• **STORED DATA**:
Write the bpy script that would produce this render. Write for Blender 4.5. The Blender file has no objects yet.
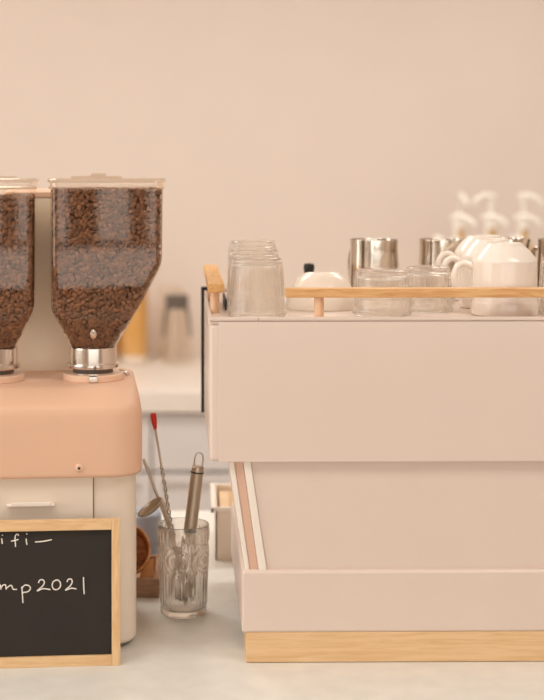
import bpy, bmesh, math, random
from mathutils import Vector, Matrix
from math import sin, cos, pi, radians as R, sqrt, hypot

S = bpy.context.scene
C = S.collection
random.seed(7)

# ------------------------------------------------------------------ camera, world, light, exposure
CT = 0.92                    # height of the worktops above the floor
CAMZ = CT + 0.695
FP = 1500.0                  # focal length in pixels of the 544x700 frame
PX, PY = 198.0, 165.0        # principal point (the photo is a crop: lens shift)
cd = bpy.data.cameras.new('camera')
cam = bpy.data.objects.new('camera', cd); C.objects.link(cam)
cd.sensor_fit = 'AUTO'; cd.sensor_width = 36.0
cd.lens = FP / 700.0 * 36.0
cd.shift_x = (272 - PX) / 700.0
cd.shift_y = -(350 - PY) / 700.0
cd.clip_start = 0.05
cam.location = (0, 0, CAMZ); cam.rotation_euler = (pi / 2, 0, 0)
cd.dof.use_dof = True; cd.dof.focus_distance = 2.17; cd.dof.aperture_fstop = 3.4
S.camera = cam

w = bpy.data.worlds.new('world'); S.world = w; w.use_nodes = True
bg = w.node_tree.nodes['Background']
bg.inputs['Color'].default_value = (1.0, 0.93, 0.84, 1); bg.inputs['Strength'].default_value = 1.0

def area(name, loc, rot, sx, sy, power, col):
    l = bpy.data.lights.new(name, 'AREA'); l.shape = 'RECTANGLE'; l.size = sx; l.size_y = sy
    l.energy = power; l.color = col
    o = bpy.data.objects.new(name, l); C.objects.link(o); o.location = loc; o.rotation_euler = rot
    return o
DAY = (1.0, 0.985, 0.95)
area('daylight_front', (0.6, -3.12, 1.69), (R(90), 0, 0), 5.0, 2.02, 58, DAY)          # through the shop front
area('daylight_left', (-2.72, 1.4, 1.9), (R(90), 0, R(-90)), 2.6, 1.5, 36, DAY)        # through the side window
for lx, ly in ((-1.0, 1.2), (1.2, 1.2), (-1.0, 3.7), (1.2, 3.7)):                      # four unseen ceiling lights, added as fill
    area('ceiling_fill_light', (lx, ly, 2.93), (0, 0, 0), 1.1, 0.6, 27 if ly > 2 else 14, (1.0, 0.98, 0.94))

S.view_settings.view_transform = 'Standard'
S.view_settings.look = 'None'
S.view_settings.gamma = 1.0
S.view_settings.use_curve_mapping = False
S.view_settings.exposure = 0.09
S.cycles.max_bounces = 28; S.cycles.transparent_max_bounces = 24; S.cycles.transmission_bounces = 24
S.cycles.diffuse_bounces = 5; S.cycles.glossy_bounces = 5
S.cycles.use_denoising = True

# ------------------------------------------------------------------ materials
def srgb(r, g, b):
    def f(c):
        c /= 255.0
        return c / 12.92 if c <= 0.04045 else ((c + 0.055) / 1.055) ** 2.4
    return (f(r), f(g), f(b), 1.0)

def mat(name, col, rough=0.5, metal=0.0, spec=0.5, noise=0.0, nscale=20.0, bump=0.0, bscale=200.0, stretch=None,
        trans=0.0, ior=1.45, coat=0.0):
    m = bpy.data.materials.new(name); m.use_nodes = True
    nt = m.node_tree; b = nt.nodes['Principled BSDF']
    b.inputs['Base Color'].default_value = col
    b.inputs['Roughness'].default_value = rough
    b.inputs['Metallic'].default_value = metal
    b.inputs['Specular IOR Level'].default_value = spec
    b.inputs['Transmission Weight'].default_value = trans
    b.inputs['IOR'].default_value = ior
    b.inputs['Coat Weight'].default_value = coat
    tc = nt.nodes.new('ShaderNodeTexCoord'); src = tc.outputs['Object']
    if stretch:
        mp = nt.nodes.new('ShaderNodeMapping'); mp.inputs['Scale'].default_value = stretch
        nt.links.new(src, mp.inputs['Vector']); src = mp.outputs['Vector']
    if noise > 0:
        n = nt.nodes.new('ShaderNodeTexNoise'); n.inputs['Scale'].default_value = nscale; n.inputs['Detail'].default_value = 5
        nt.links.new(src, n.inputs['Vector'])
        cr = nt.nodes.new('ShaderNodeValToRGB')
        cr.color_ramp.elements[0].position = 0.3; cr.color_ramp.elements[1].position = 0.7
        cr.color_ramp.elements[0].color = tuple(c * (1 - noise) for c in col[:3]) + (1,)
        cr.color_ramp.elements[1].color = tuple(min(1, c * (1 + noise * 0.6)) for c in col[:3]) + (1,)
        nt.links.new(n.outputs['Fac'], cr.inputs['Fac']); nt.links.new(cr.outputs['Color'], b.inputs['Base Color'])
    if bump > 0:
        n2 = nt.nodes.new('ShaderNodeTexNoise'); n2.inputs['Scale'].default_value = bscale; n2.inputs['Detail'].default_value = 3
        nt.links.new(src, n2.inputs['Vector'])
        bp = nt.nodes.new('ShaderNodeBump'); bp.inputs['Strength'].default_value = bump; bp.inputs['Distance'].default_value = 0.002
        nt.links.new(n2.outputs['Fac'], bp.inputs['Height']); nt.links.new(bp.outputs['Normal'], b.inputs['Normal'])
    return m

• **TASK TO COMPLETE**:
Transcribe the full listing above exactly as it stands, minus the pictures.

• **SOLUTION TO THIS EXERCISE**:
Write the bpy script that would produce this render. Write for Blender 4.5. The Blender file has no objects yet.
import bpy, bmesh, math, random
from mathutils import Vector, Matrix
from math import sin, cos, pi, radians as R, sqrt, hypot

S = bpy.context.scene
C = S.collection
random.seed(7)

# ------------------------------------------------------------------ camera, world, light, exposure
CT = 0.92                    # height of the worktops above the floor
CAMZ = CT + 0.695
FP = 1500.0                  # focal length in pixels of the 544x700 frame
PX, PY = 198.0, 165.0        # principal point (the photo is a crop: lens shift)
cd = bpy.data.cameras.new('camera')
cam = bpy.data.objects.new('camera', cd); C.objects.link(cam)
cd.sensor_fit = 'AUTO'; cd.sensor_width = 36.0
cd.lens = FP / 700.0 * 36.0
cd.shift_x = (272 - PX) / 700.0
cd.shift_y = -(350 - PY) / 700.0
cd.clip_start = 0.05
cam.location = (0, 0, CAMZ); cam.rotation_euler = (pi / 2, 0, 0)
cd.dof.use_dof = True; cd.dof.focus_distance = 2.17; cd.dof.aperture_fstop = 3.4
S.camera = cam

w = bpy.data.worlds.new('world'); S.world = w; w.use_nodes = True
bg = w.node_tree.nodes['Background']
bg.inputs['Color'].default_value = (1.0, 0.93, 0.84, 1); bg.inputs['Strength'].default_value = 1.0

def area(name, loc, rot, sx, sy, power, col):
    l = bpy.data.lights.new(name, 'AREA'); l.shape = 'RECTANGLE'; l.size = sx; l.size_y = sy
    l.energy = power; l.color = col
    o = bpy.data.objects.new(name, l); C.objects.link(o); o.location = loc; o.rotation_euler = rot
    return o
DAY = (1.0, 0.985, 0.95)
area('daylight_front', (0.6, -3.12, 1.69), (R(90), 0, 0), 5.0, 2.02, 58, DAY)          # through the shop front
area('daylight_left', (-2.72, 1.4, 1.9), (R(90), 0, R(-90)), 2.6, 1.5, 36, DAY)        # through the side window
for lx, ly in ((-1.0, 1.2), (1.2, 1.2), (-1.0, 3.7), (1.2, 3.7)):                      # four unseen ceiling lights, added as fill
    area('ceiling_fill_light', (lx, ly, 2.93), (0, 0, 0), 1.1, 0.6, 27 if ly > 2 else 14, (1.0, 0.98, 0.94))

S.view_settings.view_transform = 'Standard'
S.view_settings.look = 'None'
S.view_settings.gamma = 1.0
S.view_settings.use_curve_mapping = False
S.view_settings.exposure = 0.09
S.cycles.max_bounces = 28; S.cycles.transparent_max_bounces = 24; S.cycles.transmission_bounces = 24
S.cycles.diffuse_bounces = 5; S.cycles.glossy_bounces = 5
S.cycles.use_denoising = True

# ------------------------------------------------------------------ materials
def srgb(r, g, b):
    def f(c):
        c /= 255.0
        return c / 12.92 if c <= 0.04045 else ((c + 0.055) / 1.055) ** 2.4
    return (f(r), f(g), f(b), 1.0)

def mat(name, col, rough=0.5, metal=0.0, spec=0.5, noise=0.0, nscale=20.0, bump=0.0, bscale=200.0, stretch=None,
        trans=0.0, ior=1.45, coat=0.0):
    m = bpy.data.materials.new(name); m.use_nodes = True
    nt = m.node_tree; b = nt.nodes['Principled BSDF']
    b.inputs['Base Color'].default_value = col
    b.inputs['Roughness'].default_value = rough
    b.inputs['Metallic'].default_value = metal
    b.inputs['Specular IOR Level'].default_value = spec
    b.inputs['Transmission Weight'].default_value = trans
    b.inputs['IOR'].default_value = ior
    b.inputs['Coat Weight'].default_value = coat
    tc = nt.nodes.new('ShaderNodeTexCoord'); src = tc.outputs['Object']
    if stretch:
        mp = nt.nodes.new('ShaderNodeMapping'); mp.inputs['Scale'].default_value = stretch
        nt.links.new(src, mp.inputs['Vector']); src = mp.outputs['Vector']
    if noise > 0:
        n = nt.nodes.new('ShaderNodeTexNoise'); n.inputs['Scale'].default_value = nscale; n.inputs['Detail'].default_value = 5
        nt.links.new(src, n.inputs['Vector'])
        cr = nt.nodes.new('ShaderNodeValToRGB')
        cr.color_ramp.elements[0].position = 0.3; cr.color_ramp.elements[1].position = 0.7
        cr.color_ramp.elements[0].color = tuple(c * (1 - noise) for c in col[:3]) + (1,)
        cr.color_ramp.elements[1].color = tuple(min(1, c * (1 + noise * 0.6)) for c in col[:3]) + (1,)
        nt.links.new(n.outputs['Fac'], cr.inputs['Fac']); nt.links.new(cr.outputs['Color'], b.inputs['Base Color'])
    if bump > 0:
        n2 = nt.nodes.new('ShaderNodeTexNoise'); n2.inputs['Scale'].default_value = bscale; n2.inputs['Detail'].default_value = 3
        nt.links.new(src, n2.inputs['Vector'])
        bp = nt.nodes.new('ShaderNodeBump'); bp.inputs['Strength'].default_value = bump; bp.inputs['Distance'].default_value = 0.002
        nt.links.new(n2.outputs['Fac'], bp.inputs['Height']); nt.links.new(bp.outputs['Normal'], b.inputs['Normal'])
    return m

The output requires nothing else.